### TASK REQUIREMENTS
Leave the pictures out and quote every line from the start of the listing to the line with "scene.view_settings.look='None'", inclusive.

### DATA BLOCK
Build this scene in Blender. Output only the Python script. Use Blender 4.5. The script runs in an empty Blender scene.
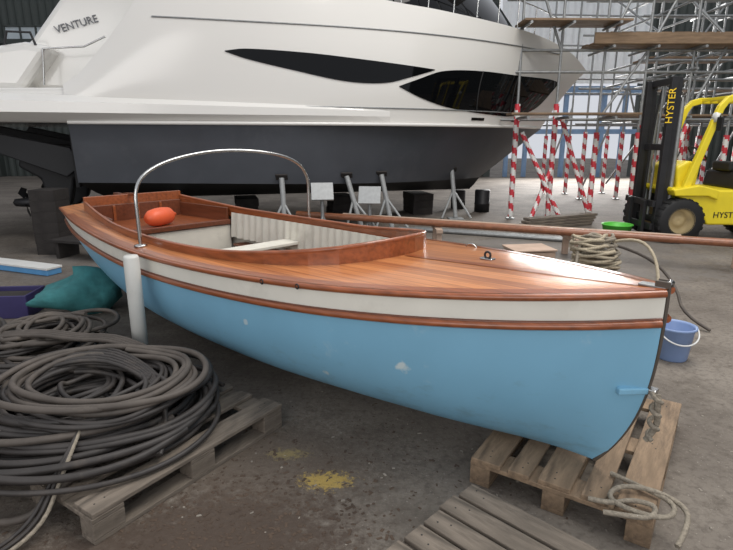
import bpy, math, random
from mathutils import Vector
random.seed(7)
R=math.radians
scene=bpy.context.scene
scene.view_settings.view_transform='Standard'
scene.view_settings.look='None'

# ------------------------------------------------------------ materials
def srgb(r,g,b):
    def c(x):
        x/=255.0
        return x/12.92 if x<=.04045 else ((x+.055)/1.055)**2.4
    return (c(r),c(g),c(b),1)
def mat(name,col,rough=.6,metal=0,var=.15,scale=6,bump=0,bscale=40,coat=0,stretch=(1,1,1),spec=.5,dirt=None,dirtamt=.5,dpos=.55,dscale=None,dwid=.2,grime=None,patches=()):
    m=bpy.data.materials.new(name);m.use_nodes=True
    nt=m.node_tree;N=nt.nodes;Lk=nt.links
    b=N['Principled BSDF']
    b.inputs['Roughness'].default_value=rough
    b.inputs['Metallic'].default_value=metal
    b.inputs['Specular IOR Level'].default_value=spec
    if coat:
        b.inputs['Coat Weight'].default_value=coat
        b.inputs['Coat Roughness'].default_value=.15
    tc=N.new('ShaderNodeTexCoord');mp=N.new('ShaderNodeMapping')
    mp.inputs['Scale'].default_value=stretch
    Lk.new(tc.outputs['Object'],mp.inputs['Vector'])
    ns=N.new('ShaderNodeTexNoise');ns.inputs['Scale'].default_value=scale;ns.inputs['Detail'].default_value=6
    Lk.new(mp.outputs['Vector'],ns.inputs['Vector'])
    cr=N.new('ShaderNodeValToRGB')
    cr.color_ramp.elements[0].position=.3;cr.color_ramp.elements[1].position=.7
    cr.color_ramp.elements[0].color=tuple(c*(1-var) for c in col[:3])+(1,)
    cr.color_ramp.elements[1].color=tuple(min(1,c*(1+var)) for c in col[:3])+(1,)
    Lk.new(ns.outputs['Fac'],cr.inputs['Fac'])
    out=cr.outputs['Color']
    if dirt:
        n2=N.new('ShaderNodeTexNoise');n2.inputs['Scale'].default_value=dscale or scale*.6;n2.inputs['Detail'].default_value=8;n2.inputs['Roughness'].default_value=.7
        Lk.new(mp.outputs['Vector'],n2.inputs['Vector'])
        r2=N.new('ShaderNodeValToRGB');r2.color_ramp.elements[0].position=dpos;r2.color_ramp.elements[1].position=dpos+dwid
        r2.color_ramp.elements[0].color=(0,0,0,1);r2.color_ramp.elements[1].color=(dirtamt,)*3+(1,)
        Lk.new(n2.outputs['Fac'],r2.inputs['Fac'])
        mx=N.new('ShaderNodeMixRGB');Lk.new(r2.outputs['Color'],mx.inputs['Fac']);Lk.new(out,mx.inputs['Color1']);mx.inputs['Color2'].default_value=dirt
        out=mx.outputs['Color']
    if grime:
        sp=N.new('ShaderNodeSeparateXYZ');Lk.new(tc.outputs['Object'],sp.inputs[0])
        mr=N.new('ShaderNodeMapRange');mr.inputs['From Min'].default_value=.75;mr.inputs['From Max'].default_value=.15;mr.inputs['To Max'].default_value=.22;Lk.new(sp.outputs['Z'],mr.inputs['Value'])
        m2=N.new('ShaderNodeMapping');m2.inputs['Scale'].default_value=(1,1,2.2);Lk.new(tc.outputs['Object'],m2.inputs['Vector'])
        n4=N.new('ShaderNodeTexNoise');n4.inputs['Scale'].default_value=5;n4.inputs['Detail'].default_value=9;n4.inputs['Roughness'].default_value=.75;Lk.new(m2.outputs[0],n4.inputs['Vector'])
        ad=N.new('ShaderNodeMath');ad.operation='ADD';Lk.new(n4.outputs['Fac'],ad.inputs[0]);Lk.new(mr.outputs[0],ad.inputs[1])
        r4=N.new('ShaderNodeMapRange');r4.inputs['From Min'].default_value=.66;r4.inputs['From Max'].default_value=.86;r4.inputs['To Max'].default_value=.5;Lk.new(ad.outputs[0],r4.inputs['Value'])
        mx2=N.new('ShaderNodeMixRGB');Lk.new(r4.outputs[0],mx2.inputs['Fac']);Lk.new(out,mx2.inputs['Color1']);mx2.inputs['Color2'].default_value=grime
        out=mx2.outputs['Color']
    for (px,py,pz,pr,pcol) in patches:   # individual worn / filled spots
        d=N.new('ShaderNodeVectorMath');d.operation='DISTANCE';Lk.new(tc.outputs['Object'],d.inputs[0]);d.inputs[1].default_value=(px,py,pz)
        n5=N.new('ShaderNodeTexNoise');n5.inputs['Scale'].default_value=22;n5.inputs['Detail'].default_value=4;Lk.new(tc.outputs['Object'],n5.inputs['Vector'])
        ma=N.new('ShaderNodeMath');ma.operation='MULTIPLY_ADD';ma.inputs[1].default_value=pr*1.6;Lk.new(n5.outputs['Fac'],ma.inputs[0]);Lk.new(d.outputs['Value'],ma.inputs[2])
        r5=N.new('ShaderNodeMapRange');r5.inputs['From Min'].default_value=pr*1.9;r5.inputs['From Max'].default_value=pr*1.5;r5.inputs['To Max'].default_value=.75;Lk.new(ma.outputs[0],r5.inputs['Value'])
        mx3=N.new('ShaderNodeMixRGB');Lk.new(r5.outputs[0],mx3.inputs['Fac']);Lk.new(out,mx3.inputs['Color1']);mx3.inputs['Color2'].default_value=pcol
        out=mx3.outputs['Color']
    Lk.new(out,b.inputs['Base Color'])
    if bump:
        n3=N.new('ShaderNodeTexNoise');n3.inputs['Scale'].default_value=bscale;n3.inputs['Detail'].default_value=5
        Lk.new(mp.outputs['Vector'],n3.inputs['Vector'])
        bp=N.new('ShaderNodeBump');bp.inputs['Strength'].default_value=bump;bp.inputs['Distance'].default_value=.02
        Lk.new(n3.outputs['Fac'],bp.inputs['Height']);Lk.new(bp.outputs['Normal'],b.inputs['Normal'])
    return m
def plank_mat(name,c1,c2,width=.06,rough=.25,coat=.6,seam=.35,grain=30):
    m=bpy.data.materials.new(name);m.use_nodes=True
    nt=m.node_tree;N=nt.nodes;Lk=nt.links;b=N['Principled BSDF']
    b.inputs['Roughness'].default_value=rough;b.inputs['Coat Weight'].default_value=coat;b.inputs['Coat Roughness'].default_value=.2
    tc=N.new('ShaderNodeTexCoord');sp=N.new('ShaderNodeSeparateXYZ');Lk.new(tc.outputs['Object'],sp.inputs[0])
    dv=N.new('ShaderNodeMath');dv.operation='DIVIDE';dv.inputs[1].default_value=width;Lk.new(sp.outputs['Y'],dv.inputs[0])
    fl=N.new('ShaderNodeMath');fl.operation='FLOOR';Lk.new(dv.outputs[0],fl.inputs[0])
    fr=N.new('ShaderNodeMath');fr.operation='FRACT';Lk.new(dv.outputs[0],fr.inputs[0])
    wn=N.new('ShaderNodeTexWhiteNoise');wn.noise_dimensions='1D';Lk.new(fl.outputs[0],wn.inputs['W'])
    mp=N.new('ShaderNodeMapping');mp.inputs['Scale'].default_value=(1.2,grain,grain);Lk.new(tc.outputs['Object'],mp.inputs['Vector'])
    ns=N.new('ShaderNodeTexNoise');ns.inputs['Scale'].default_value=1.5;ns.inputs['Detail'].default_value=6;Lk.new(mp.outputs[0],ns.inputs['Vector'])
    ad=N.new('ShaderNodeMath');ad.operation='ADD';Lk.new(ns.outputs['Fac'],ad.inputs[0])
    ml=N.new('ShaderNodeMath');ml.operation='MULTIPLY';ml.inputs[1].default_value=.4;Lk.new(wn.outputs['Value'],ml.inputs[0]);Lk.new(ml.outputs[0],ad.inputs[1])
    cr=N.new('ShaderNodeValToRGB');cr.color_ramp.elements[0].position=.35;cr.color_ramp.elements[1].position=.9
    cr.color_ramp.elements[0].color=c2;cr.color_ramp.elements[1].color=c1;Lk.new(ad.outputs[0],cr.inputs['Fac'])
    lt=N.new('ShaderNodeMath');lt.operation='LESS_THAN';lt.inputs[1].default_value=.08;Lk.new(fr.outputs[0],lt.inputs[0])
    ms=N.new('ShaderNodeMath');ms.operation='MULTIPLY';ms.inputs[1].default_value=seam;Lk.new(lt.outputs[0],ms.inputs[0])
    mx=N.new('ShaderNodeMixRGB');Lk.new(ms.outputs[0],mx.inputs['Fac']);Lk.new(cr.outputs[0],mx.inputs['Color1']);mx.inputs['Color2'].default_value=(.06,.02,.01,1)
    Lk.new(mx.outputs[0],b.inputs['Base Color'])
    return m

M={}
M['blue']=mat('hull_blue',srgb(126,178,206),.42,var=.05,scale=2.5,dirt=srgb(178,202,212),dirtamt=.35,dpos=.62,dwid=.1,dscale=4.0,bump=.03,bscale=8,grime=srgb(108,138,150),
    patches=((.97,.50,.58,.045,srgb(215,222,218)),(1.45,.62,.40,.03,srgb(210,216,212)),(.62,.34,.36,.02,srgb(206,214,214)),(1.95,.78,.62,.022,srgb(196,208,212))))
M['strake']=mat('strake_white',srgb(224,221,210),.35,var=.04,scale=5,dirt=srgb(170,165,150),dirtamt=.3)
M['deck']=plank_mat('deck_varnish',srgb(204,134,82),srgb(148,86,48),.055,rough=.3,coat=.45,seam=.55)
M['mahog']=mat('mahogany_varnish',srgb(142,78,44),.3,var=.28,scale=3,stretch=(1,12,12),coat=.4)
M['mahogd']=mat('mahogany_dark',srgb(104,57,36),.35,var=.25,scale=3,stretch=(1,12,12),coat=.3)
M['inwhite']=mat('interior_white',srgb(218,214,202),.6,var=.06,scale=6,dirt=srgb(150,140,125),dirtamt=.4)
M['sole']=mat('sole_grey',srgb(74,67,60),.8,var=.3,scale=8)
M['steel']=mat('stainless',srgb(190,190,188),.25,1,var=.05)
M['galv']=mat('galvanised_steel',srgb(146,148,148),.5,.6,var=.15,scale=20)
M['propm']=mat('prop_paint_grey',srgb(160,162,162),.5,.2,var=.1,scale=20)
M['dark']=mat('dark_metal',srgb(40,40,42),.5,.3,var=.2)
M['stem']=mat('stem_metal',srgb(92,84,76),.5,.2,var=.2)
M['orange']=mat('fender_orange',srgb(222,96,56),.45,var=.06)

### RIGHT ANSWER
Build this scene in Blender. Output only the Python script. Use Blender 4.5. The script runs in an empty Blender scene.
import bpy, math, random
from mathutils import Vector
random.seed(7)
R=math.radians
scene=bpy.context.scene
scene.view_settings.view_transform='Standard'
scene.view_settings.look='None'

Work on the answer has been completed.